Given exercise: Your task is to gather the lines below that hold the string "wide".

Given information:

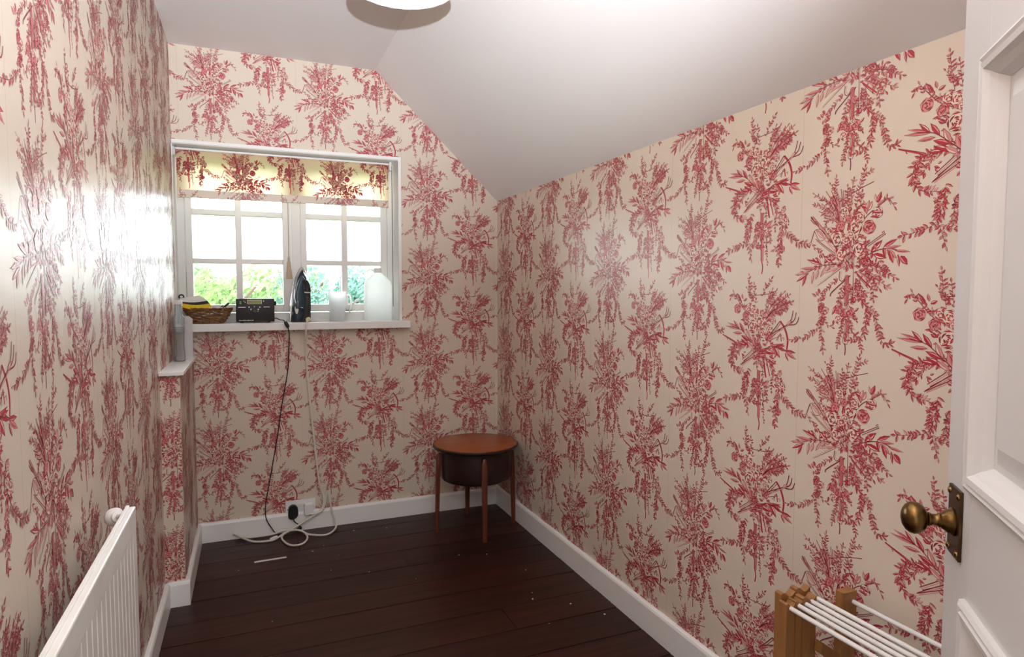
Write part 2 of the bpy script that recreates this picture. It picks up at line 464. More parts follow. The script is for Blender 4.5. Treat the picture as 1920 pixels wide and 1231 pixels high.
MOTIF_B = [
['B',[-13,297],51.0,35.0,82,12.7],['B',[-1,240],43.0,23.0,48,12.7],['B',[22,197],32.0,19.0,34,10.9],['B',[1,192],27.0,15.0,16,10.9],
['B',[-2,117],27.0,19.0,34,10.0],['B',[-83,216],24.0,23.0,27,10.9],['B',[-55,126],12.0,23.0,16,10.0],['B',[69,130],15.0,19.0,16,10.0],
['B',[48,343],38.0,23.0,34,9.1],['B',[-1,82],16.0,19.0,16,8.2],['S',[-35,345,-42,386,-47,423],10.5,3.9,5.0,'r'],
['S',[3,368,18,395,36,415],10.5,3.9,5.0,'r'],['S',[-26,355,-54,389],9.4,3.4,4.6,'r'],['S',[-20,349,-27,398],8.4,3.4,4.6,'r'],
['K',[-48,369,16,373,52,382],1.8,'d'],['K',[16,305,50,343,96,371],1.5,'d'],['K',[19,304,56,338,89,368],2.3,'p'],
['S',[52,343,96,371],10.5,3.4,4.1,'r'],['K',[16,305,54,335,105,354],1.5,'d'],['K',[19,304,61,330,98,351],2.3,'p'],
['S',[56,334,105,354],10.5,3.4,4.1,'r'],['K',[16,305,46,325,88,336],1.5,'d'],['K',[19,304,52,320,82,333],2.3,'p'],
['S',[48,325,88,336],10.5,3.4,4.1,'r'],['K',[16,305,35,320,68,325],1.5,'d'],['K',[19,304,42,315,61,322],2.3,'p'],
['S',[37,319,68,325],10.5,3.4,4.1,'r'],['K',[16,305,40,346,77,376],1.5,'d'],['K',[19,304,47,340,71,373],2.3,'p'],
['S',[42,345,77,376],10.5,3.4,4.1,'r'],['K',[16,305,27,348,52,382],1.5,'d'],['K',[19,304,34,343,45,379],2.3,'p'],
['S',[29,348,52,382],10.5,3.4,4.1,'r'],['K',[16,305,20,350,39,385],1.5,'d'],['K',[19,304,27,344,32,382],2.3,'p'],
['S',[22,349,39,385],10.5,3.4,4.1,'r'],['K',[16,305,44,332,84,349],1.5,'d'],['K',[19,304,51,327,78,346],2.3,'p'],
['S',[46,332,84,349],10.5,3.4,4.1,'r'],['K',[16,305,49,333,94,351],1.5,'d'],['K',[19,304,55,328,87,348],2.3,'p'],
['S',[51,332,94,351],10.5,3.4,4.1,'r'],['K',[16,305,33,340,64,365],1.5,'d'],['K',[19,304,40,335,58,362],2.3,'p'],
['S',[35,340,64,365],10.5,3.4,4.1,'r'],['K',[-19,306,-64,330,-100,370],1.8,'d'],['R',[-90,332],13.7],['R',[-57,313],12.7],
['S',[-96,359,-106,378,-117,364],10.5,3.9,4.6,'r'],['F',[-76,353,-94,377],7.3,'r'],['F',[-67,355,-53,361],7.3,'r'],['F',[-70,360,-74,375],6.4,'r'],
['F',[-75,337,-53,340],7.3,'r'],['S',[-58,333,-94,367],9.4,3.9,5.0,'r'],['R',[0,302],20.9],['R',[-29,284],19.1],['R',[6,268],13.7],
['R',[-47,335],11.8],['R',[-28,329],14.6],['R',[30,258],12.7],['R',[10,320],11.8],['R',[-19,314],9.1],['R',[44,302],9.1],['R',[32,281],10.9],
['F',[-79,274,-138,281],6.4,'r'],['F',[-79,276,-130,291],6.4,'r'],['F',[-81,275,-105,298],8.2,'r'],['F',[-61,265,-81,293],10.0,'r'],
['F',[-38,241,-54,277],12.7,'r'],['F',[-70,263,-107,263],8.2,'r'],['F',[-40,244,-74,257],10.9,'r'],['F',[-32,228,-73,246],10.0,'r'],
['F',[-18,226,-28,260],13.7,'r'],['F',[-22,222,-51,239],10.9,'r'],['F',[-55,232,-84,236],8.2,'r'],['K',[-16,226,-62,265,-79,274,-109,281],1.8,'d'],
['K',[35,265,91,294],2.3,'d'],['K',[39,262,93,291],1.8,'p'],['K',[91,294,105,308,111,332],2.3,'d'],['K',[92,294,114,306,121,327],2.3,'d'],
['K',[94,294,121,298,130,316],2.3,'d'],['F',[90,293,107,305],8.2,'p'],['K',[23,252,68,303],2.3,'d'],['K',[28,249,71,298],1.8,'d'],
['K',[68,303,84,283,94,255,92,229],5.0,'r'],['K',[71,303,88,282,97,254,94,229],1.4,'d'],['K',[35,255,70,282],1.8,'d'],['K',[70,270,74,248],3.2,'r'],
['K',[56,251,70,271],1.8,'d'],['K',[75,258,84,260,80,253],1.4,'d'],['K',[33,250,75,266],1.4,'d'],['K',[65,267,61,249],1.4,'d'],
['F',[16,225,85,245],10.0,'r'],['F',[51,235,87,239],8.2,'r'],['F',[49,235,70,206],12.7,'r'],['F',[41,233,57,210],10.0,'r'],
['F',[86,226,122,224],8.2,'r'],['F',[90,223,124,207],9.1,'r'],['F',[87,221,99,200],6.8,'r'],['F',[56,235,92,225],8.2,'r'],
['F',[11,220,52,216],12.7,'r'],['F',[-16,206,26,214],9.1,'r'],['F',[-26,196,6,203],9.1,'r'],['F',[-16,222,-1,244],10.0,'r'],
['F',[-11,217,26,224],8.2,'r'],['K',[5,223,51,235,96,226],1.8,'d'],['K',[0,230,-72,175],1.8,'d'],['K',[3,228,-68,173],1.5,'p'],
['K',[-7,236,-68,189],1.8,'d'],['K',[-3,234,-64,187],1.5,'p'],['K',[7,231,-62,185],1.8,'d'],['K',[11,229,-58,183],1.5,'p'],
['K',[-16,206,-74,173],1.8,'d'],['K',[-12,205,-69,171],1.5,'p'],['K',[-149,255,-126,246,-99,236],3.2,'r'],['K',[-149,256,-126,248,-99,239],1.4,'d'],
['K',[-132,247,-129,241],1.8,'d'],['S',[-47,231,-93,229,-115,199,-100,162,-56,153],13.6,4.9,4.1,'r'],['R',[-69,230],10.0],['R',[-93,227],9.1],
['S',[-101,218,-106,177],12.6,4.9,4.6,'r'],['S',[-72,234,-83,211],10.5,3.9,4.6,'r'],['S',[-45,166,-51,118,-71,85,-133,70],13.6,4.9,4.6,'r'],
['S',[-54,85,-41,42],11.5,4.4,4.6,'r'],['S',[-48,77,-6,73],10.5,3.9,4.6,'r'],['S',[-61,143,-60,102],10.5,4.4,4.6,'r'],['B',[-55,134],9.0,12.0,7,10.9],
['K',[-4,185,3,164],10.0,'w'],['K',[-13,186,-10,166,10,163,9,183],1.5,'d'],['K',[-4,165,-4,130],8.2,'r'],['K',[-9,166,-9,132],1.4,'d'],
['K',[1,165,1,131],1.4,'d'],['F',[3,192,9,172],9.1,'r'],['R',[-19,132],10.0],['R',[3,125],12.7],['R',[-9,113],11.8],['R',[14,107],10.9],
['R',[-18,121],8.2],['F',[9,125,35,141],10.9,'r'],['F',[18,118,41,130],6.4,'p'],['K',[-14,142,-22,139,-27,128,-13,124],1.8,'d'],
['S',[-18,111,-31,78],9.4,3.9,4.1,'r'],['K',[11,102,16,84,12,77,18,64],2.3,'d'],['S',[22,109,28,86],8.4,3.4,4.1,'r'],
['S',[-24,123,-30,100],8.4,3.4,4.1,'r'],['K',[-2,100,-1,66,-1,32],6.8,'p'],['K',[-7,98,-5,34],1.4,'d'],['K',[4,97,3,34],1.4,'d'],
['K',[-3,98,-2,34],2.7,'r'],['K',[-2,34,2,18,-1,0],3.6,'r'],['S',[13,63,19,26],7.3,2.9,4.6,'r'],['K',[12,203,23,148],4.1,'r'],
['K',[22,201,36,154],3.2,'r'],['K',[9,203,20,150],1.4,'d'],['F',[29,200,59,188],6.4,'r'],['F',[32,208,52,201],6.4,'r'],['F',[32,196,50,178],6.4,'r'],
['S',[9,164,12,140],7.3,2.9,4.1,'r'],['S',[37,186,59,150,75,118,95,94,124,74,156,71],13.6,4.9,5.0,'r'],['R',[71,165],7.3],
['F',[68,168,78,173],6.4,'r'],['R',[78,133],11.8],['R',[66,142],9.1],['R',[61,91],10.9],['R',[69,63],9.1],['R',[59,58],7.3],
['S',[66,115,61,77,58,24],13.6,4.9,4.6,'r'],['S',[48,163,44,113],9.4,3.9,5.0,'r'],['S',[59,154,84,129],11.5,4.4,4.6,'r'],
['S',[69,77,39,63],10.5,4.4,4.6,'r'],
]

class Motif:
    def __init__(self, spec, seed):
        self.rnd = random.Random(seed)
        self.v = []; self.off = []; self.polys = []; self.mat = []
        self.count = 0
        for it in spec:
            k = it[0]; f = it[1]
            pts = [(f[i], f[i + 1]) for i in range(0, len(f), 2)]
            if k == 'S': self.sprig(pts, *it[2:])
            elif k == 'K': self.stroke(pts, it[2], it[3])
            elif k == 'F': self.leaf(pts[0], pts[1], it[2], it[3])
            elif k == 'R': self.rose(pts[0], it[2])
            elif k == 'B': self.blob(pts[0], *it[2:])
    def level(self, sub):
        return 0.06 + ((self.count % 72) * 4 + sub) * 0.0028
    def poly(self, pts, m, sub):
        i = len(self.v)
        self.v += pts
        self.off += [self.level(sub)] * len(pts)
        self.polys.append(list(range(i, i + len(pts))))
        self.mat.append(m)
    def leaf(self, p, q, w, kind='r', out=0.42):
        self.count += 1
        dx, dy = q[0] - p[0], q[1] - p[1]
        L = math.hypot(dx, dy) or 1
        dx /= L; dy /= L
        nx, ny = -dy, dx
        def P(t, s): return (p[0] + dx * t * L + nx * s, p[1] + dy * t * L + ny * s)
        o = out + 0.03 * w
        h = w / 2
        e = o / L
        self.poly([P(-e, 0), P(.25, h * .8 + o), P(.6, h * .9 + o), P(1 + e, 0), P(.6, -h * .9 - o), P(.25, -h * .8 - o)], 0, 0)
        fill, hi = (1, 2) if kind == 'r' else (2, 1)
        if kind == 'r' and self.rnd.random() < .22: fill, hi = 2, 1
        self.poly([P(.04, 0), P(.25, h * .8), P(.6, h * .9), P(.96, 0), P(.6, -h * .9), P(.25, -h * .8)], fill, 1)
        s = self.rnd.choice((-1, 1))
        self.poly([P(.12, s * h * .12), P(.3, s * h * .70), P(.62, s * h * .62), P(.85, s * h * .08), P(.5, s * h * .22)], hi if self.rnd.random() < .55 else 3, 2)
        if w > 5:
            self.poly([P(.0, .22), P(.8, .16), P(.8, -.16), P(.0, -.22)], 0, 3)
    def resample(self, pts, step):
        P = smooth_path([(a, b, 0) for a, b in pts], 5)
        out = [P[0]]; acc = 0
        for a, b in zip(P, P[1:]):
            d = (b - a).length
            if d < 1e-6: continue
            t = step - acc
            while t <= d:
                out.append(a + (b - a) * (t / d)); t += step
            acc = (acc + d) % step
        if (out[-1] - P[-1]).length > step * .3: out.append(P[-1])
        return out
    def stroke(self, pts, w, kind='d'):
        self.count += 1
        P = self.resample(pts, 7.0)
        if len(P) < 2: return
        m = {'d': 0, 'r': 1, 'p': 2, 'w': 3}[kind]
        h = w / 2
        L = []; Rr = []
        for i, p in enumerate(P):
            t = P[min(i + 1, len(P) - 1)] - P[max(i - 1, 0)]
            t.normalize()
            L.append((p.x - t.y * h, p.y + t.x * h)); Rr.append((p.x + t.y * h, p.y - t.x * h))
        wide = kind == 'r' and w > 5
        for i in range(len(P) - 1):
            self.poly([Rr[i], Rr[i + 1], L[i + 1], L[i]], 2 if wide else m, 0 if kind == 'd' else 1)
            if wide:                                   # engraver's hatching across a ribbon
                lp = lambda a, b, t: (a[0] + (b[0] - a[0]) * t, a[1] + (b[1] - a[1]) * t)
                for q in range(3):
                    t0 = q / 3
                    self.poly([lp(Rr[i], Rr[i + 1], t0), lp(Rr[i], Rr[i + 1], t0 + .2), lp(L[i], L[i + 1], t0 + .34), lp(L[i], L[i + 1], t0 + .12)], 1, 2)
    def sprig(self, pts, l, w, step, kind='r'):
        self.stroke(pts, 0.9, 'd')
        P = self.resample(pts, step * 1.6)
        side = 1
        for i, p in enumerate(P):
            t = P[min(i + 1, len(P) - 1)] - P[max(i - 1, 0)]
            a = math.atan2(t.y, t.x)
            last = i == len(P) - 1
            for s in ((0,) if last else ((side,) if self.rnd.random() < .45 else (1, -1))):
                b = a + s * self.rnd.uniform(.55, 1.25)
                ll = l * self.rnd.uniform(.75, 1.25)
                self.leaf((p.x, p.y), (p.x + ll * math.cos(b), p.y + ll * math.sin(b)), w * self.rnd.uniform(.8, 1.1), kind, 0.40)
            side = -side
    def blob(self, c, rx, ry, n, l):
        for i in range(int(n)):
            a = self.rnd.uniform(0, 2 * PI); r = math.sqrt(self.rnd.random())
            p = (c[0] + rx * r * math.cos(a), c[1] + ry * r * math.sin(a))
            b = math.atan2(p[1] - c[1], p[0] - c[0]) + self.rnd.uniform(-.9, .9)
            ll = l * self.rnd.uniform(.7, 1.2)
            self.leaf(p, (p[0] + ll * math.cos(b), p[1] + ll * math.sin(b)), ll * self.rnd.uniform(.3, .5), 'r')
    def rose(self, c, r):
        self.count += 1
        ph = self.rnd.uniform(0, 6)
        def ring(rad, n=11, amp=.1): return [(c[0] + rad * (1 + amp * math.sin(5 * a + ph)) * math.cos(a), c[1] + rad * (1 + amp * math.sin(5 * a + ph)) * math.sin(a)) for a in (2 * PI * k / n for k in range(n))]
        self.poly(ring(r + .6), 0, 0)
        self.poly(ring(r), self.rnd.choice((2, 3, 3, 3)), 1)
        for rad, n in ((.90, 4), (.68, 3), (.46, 3), (.26, 2)):
            for k in range(n):
                a0 = ph + rad * 4 + k * 2 * PI / n
                span = 2 * PI / n * .62
                N = 5
                o = []; i_ = []
                m = 1 if self.rnd.random() < .62 else 0
                for j in range(N + 1):
                    a = a0 + span * j / N
                    th = .13 * math.sin(PI * j / N) + .02
                    o.append((c[0] + r * (rad + th * .5) * math.cos(a), c[1] + r * (rad + th * .5) * math.sin(a)))
                    i_.append((c[0] + r * (rad - th * .9) * math.cos(a), c[1] + r * (rad - th * .9) * math.sin(a)))
                self.poly(o + i_[::-1], m, 2)
        self.poly([(c[0] + r * .11 * math.cos(a), c[1] + r * .11 * math.sin(a)) for a in (0, 1.3, 2.6, 3.9, 5.2)], 0, 2)
    def arrays(self):
        tot = np.array([len(p) for p in self.polys], np.int64)
        loops = np.concatenate([np.array(p, np.int64) for p in self.polys])
        v = np.array(self.v) / 1000.0
        cen = np.add.reduceat(v[loops], np.concatenate(([0], np.cumsum(tot)[:-1]))) / tot[:, None]
        return v, np.array(self.off) / 1000.0, tot, loops, np.array(self.mat), cen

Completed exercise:
Write part 2 of the bpy script that recreates this picture. It picks up at line 464. More parts follow. The script is for Blender 4.5. Treat the picture as 1920 pixels wide and 1231 pixels high.
        wide = kind == 'r' and w > 5
            self.poly([Rr[i], Rr[i + 1], L[i + 1], L[i]], 2 if wide else m, 0 if kind == 'd' else 1)
            if wide:                                   # engraver's hatching across a ribbon